Williams herself had played her finest match of the tournament so far on Sunday. After being caught slightly unawares by Viktoria Kuzmova in the first round, who took her to three sets, Williams was less than totally convincing in straight-sets victories over Oceane Dodin and Maria Sakkari. Against Carla Suarez Navarro, however, an opponent who has beaten her before, Williams knew she had to raise her level – and she did. Suarez Navarro did take the second set when she really stepped up the aggression, but it was a level of red-lining that the Spanish player could not sustain for long, while Williams, brilliant in places, was solid enough in others that she never really looked likely to lose the match on her way to a 6-3, 3-6, 6-1 victory.

‘This was my best match, so I was happy to see my level rise as the tournament is continuing because I know my opponents are going to be better, I need to be better. To be able to be out there and execute things that I wanted, it was a good feeling,’ Williams said.

With her stellar results at Grand Slams so far in 2017 – even at the French Open, always her least successful major, Williams made the round of 16 – Williams has really perfected the art of peaking for the big ones, and she’s really in a great position in New York. If she can get past Kvitova, she will face either Sloane Stephens or Anastasija Sevastova for a place in the final – and no one she could play in the final has her experience of winning Grand Slam titles.

That’s if she can get past Petra Kvitova, though – and if she saw any of Kvitova’s demolition of Muguruza, who has been playing as well as anybody and didn’t play badly on Sunday night, she might not be feeling too confident about that. 

It’s remarkable to think that Kvitova still has no feeling in two fingers of her left, i.e. dominant, hand after suffering those terrible knife injuries at the hands of an intruder in her home last December – and here she is, having not just won a title in her second event back on tour in Birmingham, but having matched her best ever US Open result, a quarterfinal showing in 2016.

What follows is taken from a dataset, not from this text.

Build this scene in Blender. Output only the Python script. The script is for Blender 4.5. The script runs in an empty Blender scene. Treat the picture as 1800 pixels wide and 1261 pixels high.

Kvitova blasted through former world no. 1 Jelena Jankovic, Alize Cornet and 18th seed Caroline Garcia at the US Open without having dropped a set, but I must admit I thought that Wimbledon champion Muguruza, on an eight-match winning streak after having won Cincinnati, would be too solid for her. I was wrong. Muguruza did go ahead 4-1, and even had break points for 5-1, but once Kvitova found her range and her footing on Arthur Ashe Stadium, she barreled ahead like a freight train in the best unstoppable Kvitova style, erasing Muguruza’s lead as if it had never been. The Spanish player hung on to take it to a tie break, but in a match with high numbers of unforced errors from both players, it was Kvitova who both came up with the bigger shots, and landed her shots when it really counted. A series of powerful forehands put Kvitova in position to take the first set, and she swiftly capitalized before coming back from a break down in the second set to wrap up an impressive 7-6(3), 6-3 victory.

It was by far the best tennis Kvitova had played since her injury – and it raises spectres of some of her dominant title runs in the past, like those to the Wimbledon titles in 2011 and 2014, but also the likes of Madrid in 2015, Wuhan in 2016, There are few spectacles in tennis more fearsome than that of Kvitova when the streaky Czech hits her stride – but with so few matches under her belt in 2017, especially when it comes to victories over high-level opposition, and so many physical and psychological questions, can Kvitova turn in that kind of performance two matches in a row?

‘I think that she's playing amazing on the majors this year,’ Kvitova said about Williams. ‘I mean, she is really playing very, very well on the big stages. She played the final of Wimbledon. She's a champion. It's what we all know.

 ‘We always had tough battles. But I will try my best. I mean, she has a big serve, big server of course. She has something special which the other players doesn't have. I will try to play again probably, similar game as today.’

Kvitova actually owns a fairly dominant head-to-head record against Williams, having won four out of five played against the American – but their most recent match was at Wimbledon in 2014, a really scintillating high-level contest of first-strike power tennis which Kvitova edged by the skin of her teeth (then caught fire and went on to win the tournament). Williams has worked so hard since then to get herself into a position to contend for major titles – Kvitova, meanwhile, has been on a rollercoaster, not just since last December, but before. It’s unbelievably hard to call – both women have huge serves, play wonderful first-strike tennis and are plenty error-prone. Kvitova has played the better tennis so far, but has she peaked too soon?